Provinsi Bali Menolak GRIB Jaya: Prioritaskan Keamanan dan Ketertiban Masyarakat

Pemerintah Provinsi Bali mengambil sikap tegas dengan menolak memberikan Surat Keterangan Terdaftar (SKT) kepada organisasi kemasyarakatan (Ormas) Gerakan Rakyat Indonesia Bersatu (GRIB) Jaya. Gubernur Bali, Wayan Koster, secara resmi menyatakan bahwa pihaknya tidak akan mengakomodasi pendaftaran GRIB Jaya di Badan Kesatuan Bangsa dan Politik (Kesbangpol) Provinsi Bali.

Keputusan ini didasari oleh kewenangan pemerintah daerah untuk menolak keberadaan organisasi yang berpotensi mengganggu ketertiban dan keamanan masyarakat. Menurut Koster, Bali tidak memerlukan ormas yang berpotensi melakukan tindakan premanisme dengan dalih menjaga keamanan. Ia menegaskan bahwa keamanan dan ketertiban di Bali telah terjamin oleh pihak kepolisian dan TNI.

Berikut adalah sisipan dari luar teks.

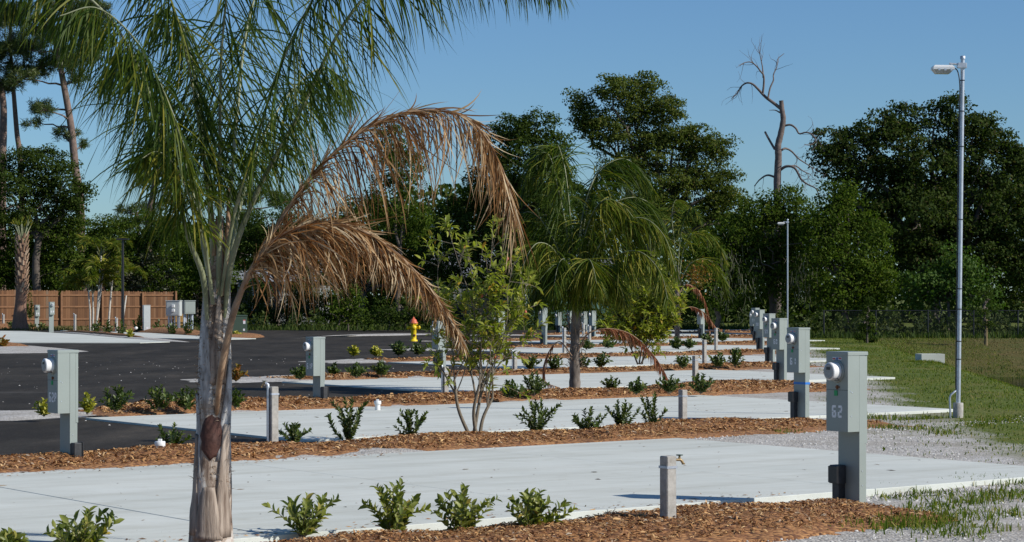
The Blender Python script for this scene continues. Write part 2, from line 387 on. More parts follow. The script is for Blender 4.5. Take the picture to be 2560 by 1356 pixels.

Koster menambahkan, Bali telah memiliki sistem pengamanan terpadu berbasis desa adat yang melibatkan unsur Pacalang, Linmas, Bhabinkamtibmas, dan Babinsa. Sistem ini dinilai sudah cukup efektif dalam menjaga keamanan dan ketertiban di wilayah Bali. Keberadaan ormas seperti GRIB Jaya justru dikhawatirkan dapat merusak citra pariwisata Bali sebagai destinasi yang aman dan nyaman.

Penolakan ini sejalan dengan Peraturan Pemerintah Nomor 58 Tahun 2016 yang mengatur tentang pelaksanaan Undang-Undang Nomor 17 Tahun 2013 tentang Organisasi Kemasyarakatan. Peraturan tersebut mewajibkan pengurus ormas di daerah untuk melaporkan keberadaan kepengurusannya kepada pemerintah daerah setempat. Ormas yang tidak memenuhi kewajiban ini dianggap belum diakui keberadaannya dan tidak dapat melakukan kegiatan operasional di wilayah Bali.

Kapolda Bali, Irjen Daniel Adityajaya, turut memberikan dukungan penuh terhadap langkah Pemerintah Provinsi Bali. Ia menegaskan komitmennya untuk membubarkan setiap kegiatan ormas yang berpotensi memicu konflik atau gesekan di tengah masyarakat. Pihak kepolisian akan menindak tegas segala bentuk pelanggaran pidana sesuai dengan aturan yang berlaku.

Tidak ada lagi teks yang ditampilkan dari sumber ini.